Departure
In front of the bathroom mirror, I did all those usual things that you take for granted. There would be very little of this for the next few months. I then headed to my girlfriend's house for what would prove to be a far more difficult goodbye than expected. I've left during relationships before -- the high school sweetheart I thought I could never live without or the summer relationship during college, brilliant and intense. But nothing like this.
If she whispered "stay," I'd be crafting excuses as to why I had to delay my flight a week, two weeks, forever, rather than sitting under flickering florescent lights as the babies of strangers scream in foreign tongues here in the Los Angeles International departure terminal.
Quite a decision.
But how could I not take this trip? I've been working at a computer for the past 6 and a half years -- hired in two weeks after graduation. I didn't travel after college. No time! I had to go straight to work for what would become the largest software company in the world. I was wide-eyed and excited. The eager college kid managed to trade a mediocre programming talent for a career and I wouldn't realize until later what I had missed.
Now, years later, I want the adventure of travel. I want to recapture what I missed. I want to see the world and I want it to see me.
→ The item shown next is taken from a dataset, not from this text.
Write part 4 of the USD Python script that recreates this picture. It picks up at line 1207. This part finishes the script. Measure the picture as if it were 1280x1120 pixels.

But this trip could be the end of a relationship. How do I balance the two?
Joanna wrote me a good-bye letter -- she gave it to me last night and told me not to read it until I was on the plane. She concluded with:
Please remember, as you travel, that you have my heart packed away in one of those bags. Don't lose it, don't forget you have it, and don't break it.
I hope I won't.
Joanna's rockin' letter
Y'all just made a jaded travel writer snuffle with sentiment. Damn you, Kerpows!
Ax (Mike, glad to see this project's off the ground. I look forward to more installments.)